Growing Up, Branching Out, Staying Awesome: Stranger Things 2


In which I spend Halloween gushing about the show the entire Internet is gushing about.

CN: politics, Tr*mp


I finished Stranger Things 2 on Saturday, after two concentrated binge sessions, and my heart and brain are spinning in perfect harmony. The key point is that I really enjoyed it, and if all you wanted to know was if I liked it, well, now you know. But I have some deeper things to say here, because the other thing that struck me is how beautifully this season A. built on the characters and mythology they developed in Season 1, and B. grew up with those characters, making itself into something a bit more complex than the first season.

On a shallower level (...relatively speaking...), I adore how, structurally, this season is Aliens to the first season's Alien -- right down to having Paul Reiser show up as an employee of the evil bureaucracy. But in addition to Reiser being a nice creative choice, his character is emblematic of a larger decision this season made with its arcs: nobody is purely good or purely evil, including Hawkins Labs and whatever government agency they operate under, and often the evil dormant in the otherwise good characters is of a pernicious kind we are still fighting against today.

Sure, there's the literal, supernatural evil dwelling in Will Byers; but there's also Dustin's desire to be cool and special, leading to him hiding Dart from the rest of the party; Mike's and Steve's ingrained racism (Mike implies Lucas has to dress up as Winston because he's black; Steve conflates Germans and Nazis); Max and Billy's abusive home life and their difficulties coping with same; Nancy's grief-fueled substance abuse; Hopper's grief-fueled lash-outs; Eleven's destructive tendencies; the list goes on. Nobody here is portrayed as a saint, and none of their problems are dismissed as not problems, but nor are they just simply solved. And that's another way in which this season is delightfully deep: Mike doesn't suddenly stop thinking racially insensitive thoughts after Lucas calls him out; Billy is not a better person after one righteous ass-kicking by Steve; choosing to be with Jonathan does not erase the feelings Nancy has for Steve and vice-versa. Even the battle with the Mind Flayer, while a victory, costs the party the life of Bob; on top of that, the Flayer is still explicitly around at the end of the season, and it seems to know where the kids are. Life in Stranger Things 2 is not resolved by the credits, and while the characters are empowered to forgive and educate and try to move past their issues, we end with a lot of things hanging without it feeling like nothing was resolved.

(Note: None of this is to say the show is not problematic; it definitely is. This Facebook post by Son of Baldwin says it better than I could. I highly recommend you read it.)

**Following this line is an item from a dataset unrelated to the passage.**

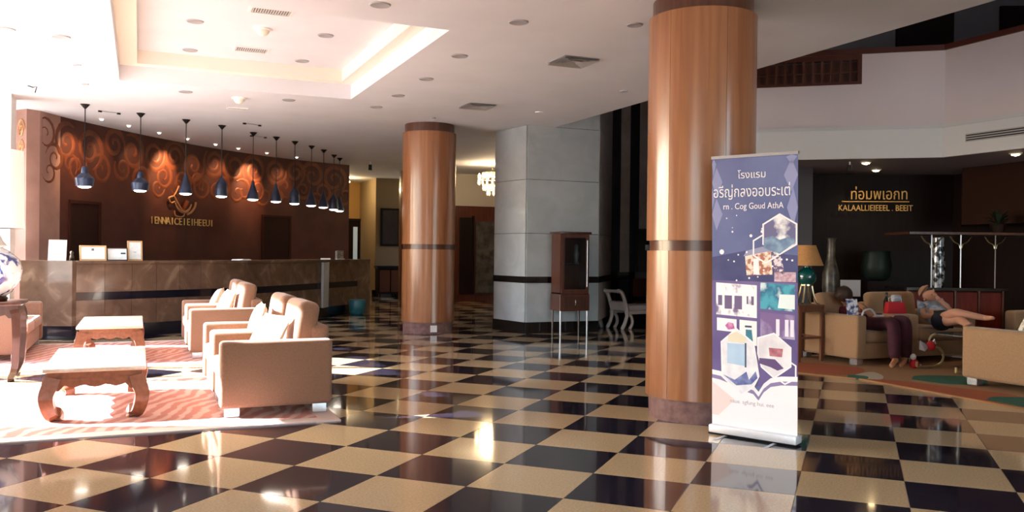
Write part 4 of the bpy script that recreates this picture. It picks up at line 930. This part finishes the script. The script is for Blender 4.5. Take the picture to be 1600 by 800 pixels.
for k in range(26):
    a = rs2.uniform(0, 6.28); e = rs2.uniform(.1, 1.3); L_ = rs2.uniform(.16, .34); w = .04
    d = Vector((cos(a)*cos(e), sin(a)*cos(e), sin(e))); s_ = Vector((-sin(a), cos(a), 0))
    p0 = Vector((0, 0, .14)); p1_ = p0+d*L_*.55; p2 = p0+d*L_-Vector((0, 0, .04))
    MB().add([p0-s_*.008, p0+s_*.008, p1_+s_*w, p1_-s_*w, p2], [(0, 1, 2, 3), (3, 2, 4)]).build('leaf', mat('dark green leaf', '1C2A1A', .4), t)
# sign on the back wall
ls = thing('lounge_sign', 'gold lettering in two lines over a thin rule on the dark lounge wall', 'sign', (12.0, 11.55, 0), math.atan2(10.95-12.18, 13.24-11.17))
text('ท่อมพเอกท', 'lettering', .27, gold, ls, (.06, -.06, 2.46), ext=.008, sx=.8)
MB().box(-.57, .57, -.065, -.055, 2.33, 2.345).build('rule', gold, ls)
text('KALAALLIEIEEEL . BEEIT', 'lettering', .15, gold, ls, (.0, -.06, 2.22), ext=.006, sx=.82)
for (x, y), e in (((10.324, 10.116), 25), ((11.35, 10.9), 15), ((11.181, 8.258), 25)):
    nm = {10.324: 'lit round spotlight in the lounge ceiling nearest the balcony edge', 11.35: 'lit round spotlight in the lounge ceiling in front of the sign', 11.181: 'lit round spotlight in the lounge ceiling at the right edge'}[x]
    t = thing('lounge_downlight', nm, 'downlight', (x, y, 2.83), 0, 'lit lounge downlights')
    MB().lathe([(.06, -.02), (.085, -.012), (.085, 0), (.06, 0)], 18).build('ring', white_pl, t, smooth='auto'); MB().lathe([(0, -.045), (.05, -.03), (.06, 0), (0, 0)], 16).build('lens', warm_glow, t, smooth='auto')
    spot('lamp_light', t, (0, 0, -.06), (.25, .3, -1) if x == 11.35 else (0, 0, -1), e, (1, .74, .45), 120, .7)
t = thing('small_camera', 'small black ceiling camera beside the first lounge spotlight', 'camera', (10.1, 10.22, 2.83)); MB().tube([(0, 0, 0), (0, 0, -.05)], .012, 6).build('stem', white_pl, t); MB().lathe([(0, -.14), (.035, -.14), (.035, -.05), (0, -.05)], 12).build('body', black_m, t, smooth='auto')
t = thing('air_grille', 'long slim dark linear air grille on the balcony fascia', 'vent', (10.55, 8.12, 3.03))
MB().box(-.012, 0, -.62, .42, -.055, .055).build('frame', dgrey, t)
for z in (-.032, 0, .032): MB().box(-.02, -.012, -.60, .40, z-.008, z+.006).build('slot', black_m, t)

# ------------------------------------------------------------------ people
def body(name, joints, edges, m, parent, root=0, sub=2, mats=None):
    me = bpy.data.meshes.new(name); me.from_pydata([j[0] for j in joints], edges, []); me.update()
    o = bpy.data.objects.new(name, me); COL.objects.link(o)
    md = o.modifiers.new('skin', 'SKIN'); md.use_smooth_shade = True
    for k, j in enumerate(joints):
        sv = me.skin_vertices[0].data[k]; r = j[1]; sv.radius = (r, r) if not hasattr(r, '__len__') else r; sv.use_root = (k == root)
    s = o.modifiers.new('sub', 'SUBSURF'); s.levels = s.render_levels = sub
    dg = bpy.context.evaluated_depsgraph_get(); ev = o.evaluated_get(dg)
    me2 = bpy.data.meshes.new_from_object(ev); o.modifiers.clear(); o.data = me2; bpy.data.meshes.remove(me)
    me2.materials.clear(); me2.materials.append(m); me2.shade_smooth()
    o.parent = parent; return o
def lerp(a, b, f): return tuple(Vector(a).lerp(Vector(b), f))
def figure(J, base, label, skin_m, cloth, hair_m, face, leg_m=None, bare_leg=False, short=.5, hair_full=True, foot_m=None):
    V = {k: Vector(v)-Vector(base) for k, v in J.items()}
    t = thing('person', label, 'person', base)
    jt = []; ed = []; ix = {}
    def j(k, p, r): ix[k] = len(jt); jt.append((tuple(p), r)); return ix[k]
    def e(a, b): ed.append((ix[a], ix[b]))
    j('pelvis', V['pelvis'], .125); j('belly', V['belly'], .12); e('pelvis', 'belly'); j('chest', V['chest'], .13); e('belly', 'chest')
    up_ = (V['head']-V['neck']).normalized()
    j('neck', V['neck'], .058); e('chest', 'neck'); j('jaw', V['neck'].lerp(V['head'], .6)+face*.015, .062); e('neck', 'jaw'); j('head', V['head'], .097); e('jaw', 'head'); j('brow', V['head'].lerp(V['crown'], .45), .1); e('head', 'brow'); j('crown', V['crown']-up_*.03, .06); e('brow', 'crown')
    for s in 'LR':
        j('sh'+s, V['sh'+s], .062); e('chest', 'sh'+s); j('el'+s, V['el'+s], .042); e('sh'+s, 'el'+s)
        w = V['el'+s].lerp(V['ha'+s], .86); j('wr'+s, w, .028); e('el'+s, 'wr'+s); j('pa'+s, V['ha'+s], (.042, .022)); e('wr'+s, 'pa'+s)
        d = (V['ha'+s]-V['el'+s]).normalized(); sd = d.cross(Vector((0, 0, 1))); sd = sd.normalized() if sd.length > .1 else Vector((1, 0, 0)); cu = d.cross(sd)
        for q, (off, ln) in enumerate(((-.03, .05), (-.01, .065), (.012, .06), (.03, .045))):
            a = V['ha'+s]+d*.035+sd*off; j('f%d%s' % (q, s), a+d*ln*.5, .0095); e('pa'+s, 'f%d%s' % (q, s)); j('g%d%s' % (q, s), a+d*ln+cu*.018, .008); e('f%d%s' % (q, s), 'g%d%s' % (q, s))
        j('th'+s, V['ha'+s]-d*.01+sd*-.05+cu*.012, .011); e('pa'+s, 'th'+s); j('tt'+s, V['ha'+s]+d*.025+sd*-.058+cu*.02, .009); e('th'+s, 'tt'+s)
    for s in 'AB':
        j('hip'+s, V['hip'+s], .095); e('pelvis', 'hip'+s); j('kn'+s, V['kn'+s], .06); e('hip'+s, 'kn'+s)
        j('cf'+s, V['kn'+s].lerp(V['an'+s], .35), .052); e('kn'+s, 'cf'+s); j('an'+s, V['an'+s], .036); e('cf'+s, 'an'+s); j('to'+s, V['to'+s], (.034, .024)); e('an'+s, 'to'+s)
    body('body', jt, ed, skin_m, t)
    # clothing follows the body
    top = [(tuple(V['pelvis']), .145), (tuple(V['belly']), .14), (tuple(V['chest']), .168), (tuple(V['chest'].lerp(V['neck'], .72)), .075)]
    te = [(0, 1), (1, 2), (2, 3)]
    for s in 'LR':
        k = len(top); top += [(tuple(V['sh'+s]), .086), (tuple(V['sh'+s].lerp(V['el'+s], .6 if bare_leg else .8)), .058)]; te += [(2, k), (k, k+1)]
    body('shirt', top, te, cloth, t)
    lg = [(tuple(V['pelvis']), .142)]; le = []
    for s in 'AB':
        k = len(lg); lg.append((tuple(V['hip'+s]), .115)); le.append((0, k)); lg.append((tuple(V['hip'+s].lerp(V['kn'+s], short)), .088)); le.append((k, k+1))
        if not bare_leg:
            lg += [(tuple(V['kn'+s]), .088), (tuple(V['kn'+s].lerp(V['an'+s], .5)), .085), (tuple(V['an'+s]), .078)]; le += [(k+1, k+2), (k+2, k+3), (k+3, k+4)]
    body('shorts' if bare_leg else 'skirt', lg, le, leg_m, t)
    # face and hair
    f = face.normalized(); side = f.cross(up_).normalized(); upv = side.cross(f).normalized(); H = V['head'].lerp(V['crown'], .25)
    dark = mat('eye', '1C1412', .3)
    for s in (-1, 1):
        MB().lathe([(0, -.011), (.009, -.006), (.011, 0), (.009, .006), (0, .011)], 10, tuple(H+f*.093+side*s*.032+upv*.005)).build('eye', dark, t, smooth=True)
        MB().lathe([(0, -.025), (.012, -.012), (.014, .008), (0, .022)], 8, tuple(H+side*s*.1-f*.005-upv*.01)).build('ear', skin_m, t, smooth=True)
    MB().tube([H+f*.094+upv*.005, H+f*.116-upv*.027, H+f*.095-upv*.037], [.008, .013, .008], 6).build('nose', skin_m, t, smooth=True)
    MB().tube([H+f*.084+side*.026-upv*.066, H+f*.094-upv*.064, H+f*.084-side*.024-upv*.062], .006, 6).build('mouth', mat('lips', '8A4A42', .5), t)
    # hair: a cap over the skull, open at the face
    mb = MB(); n, mm = 20, 9; rr = .117; C_ = H+upv*.012-f*.012; ax = (upv-f*(.35 if hair_full else .75)).normalized(); s1 = side; s2 = ax.cross(s1)
    vs = []; span = R(108 if hair_full else 62)
    for a in range(mm+1):
        for b in range(n):
            th = span*a/mm; ph = 2*PI*b/n; w = 1+.03*sin(ph*5+a)
            vs.append(C_+(ax*cos(th)+(s1*cos(ph)+s2*sin(ph))*sin(th)*.95)*rr*w)
    fs = [(a*n+b, (a+1)*n+b, (a+1)*n+(b+1) % n, a*n+(b+1) % n) for a in range(mm) for b in range(n)]
    mb.add(vs, fs).build('hair', hair_m, t, smooth=True)
    if foot_m:
        for s in 'AB': body('sandal', [(tuple(V['an'+s]+Vector((0, 0, -.03))), .04), (tuple(V['to'+s]+Vector((0, 0, -.01))), .042)], [(0, 1)], foot_m, t, sub=1)
    return t
MAN = dict( pelvis=(9.552, 8.075, 0.553), belly=(9.640, 8.200, 0.601), chest=(9.762, 8.365, 0.664), neck=(9.847, 8.470, 0.742), head=(9.771, 8.437, 0.848), crown=(9.747, 8.448, 0.934), shL=(9.670, 8.459, 0.702), elL=(9.494, 8.263, 0.591), haL=(9.403, 7.921, 0.625), shR=(10.000, 8.426, 0.717), elR=(9.810, 8.126, 0.653), haR=(9.712, 8.245, 0.825), hipA=(9.505, 7.986, 0.569), knA=(9.335, 7.678, 0.684), anA=(9.552, 7.421, 0.627), toA=(9.509, 7.276, 0.639), hipB=(9.431, 7.963, 0.548), knB=(9.388, 7.655, 0.597), anB=(9.130, 7.277, 0.547), toB=(8.894, 7.182, 0.553) )
SIT = dict( pelvis=(8.660, 8.460, 0.492), belly=(8.683, 8.559, 0.551), chest=(8.712, 8.710, 0.615), neck=(8.678, 8.779, 0.714), head=(8.562, 8.720, 0.829), crown=(8.537, 8.730, 0.930), shL=(8.630, 8.854, 0.624), elL=(8.590, 8.490, 0.558), haL=(8.695, 8.118, 0.616), shR=(8.719, 8.652, 0.662), elR=(8.673, 8.345, 0.576), haR=(8.420, 8.291, 0.739), hipA=(8.659, 8.351, 0.493), knA=(8.773, 7.921, 0.574), anA=(8.649, 7.811, 0.105), toA=(8.478, 7.721, 0.045), hipB=(8.575, 8.333, 0.488), knB=(8.554, 7.906, 0.556), anB=(8.461, 7.783, 0.108), toB=(8.291, 7.693, 0.048) )
figure(SIT, (8.66, 8.46, 0), 'person in maroon clothes slumped in the lounge armchair, dark hair, looking down', mat('tan skin', 'B57F5E', .55), mat('maroon blouse', '5E1A26', .8, col2='6E2430', scale=20),
       mat('dark brown hair', '2A1912', .6, col2='3A2418', scale=40), Vector((.75, -.5, -.35)), mat('maroon skirt cloth', '35101C', .85, col2='421624', scale=10, bump=.2, bscale=30), False, .6, True)
figure(MAN, (9.55, 8.08, 0), 'man in grey-blue plaid shirt and dark shorts reclining with one hand at his head', mat('pinkish skin', 'C08A70', .55), mat('grey blue plaid cloth', '7F8FA6', .8, col2='A9B0B8', scale=14, kind='checker'),
       mat('thin grey blond hair', 'A0785F', .7), Vector((-.1, -.9, .15)), mat('dark navy cloth', '15151E', .85), True, .45, False)
t = thing('scarf_strap', 'pale strap with white trim lying along the armchair arm beside the person in maroon', 'strap', (8.25, 8.12, .62))
MB().tube(smooth_path([(0, 0, .0), (.04, .0, .07), (.14, .0, .09), (.2, 0, .05), (.26, .02, .01), (.4, .04, .0)], 4), .012, 6).build('strap', gy, t)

Which brings me to the other thing this season that I adored: you can tell, in the best way, this was created post-election. They don't go parading by yelling "we hate Donald Trump" (that was left to David Harbour), but they make it clear that, problematic as they are, the cast and crew of Stranger Things 2 stand against hate and bigotry and stand with equality and progressivism. The two explicitly conservative characters (the Wheeler parents, with their Reagan/Bush lawn sign) are also the two most useless parents in the entire show, not getting involved even when their kids appear to be missing, nor requiring any lies or distractions to prevent them from interfering (which is at least true for Mrs. Henderson). The only character to drop a hard F-bomb in the show is Billy's father, who is also an abusive, paramilitary jerkass in an authority mustache. While I am not going to call the tokenism-riddled main cast "diverse" in a real sense, the party's diversity of skills and experiences is required to defeat evil in the end -- one of them being literally magical is a major factor, but even Eleven needs fire support, and without the rest of the group distracting the Demodogs they wouldn't have succeeded in the first place. It's not proper representation, but it's an acknowledgment that differences make us stronger, which while white-washed is a step in the right direction. And let's not forget the conversation where Dustin explains how mind flayers work and explicitly links the Mind Flayer to Nazis.

There are random other notes I could obsess over all day -- Billy's possible closeted LGBT+ status, my desire to see his father get his comeuppance, how well-executed the character of Max was, the use of "Every Breath You Take" in a context that makes sense both diegetically and exegetically -- but the biggest thing for me was seeing how well they built upon what they already had without losing sight of what made it so great. Stranger Things continues to be one of the best things on television in an era when there is a surplus of best things on television, and I am so glad I get to share it with the Internet.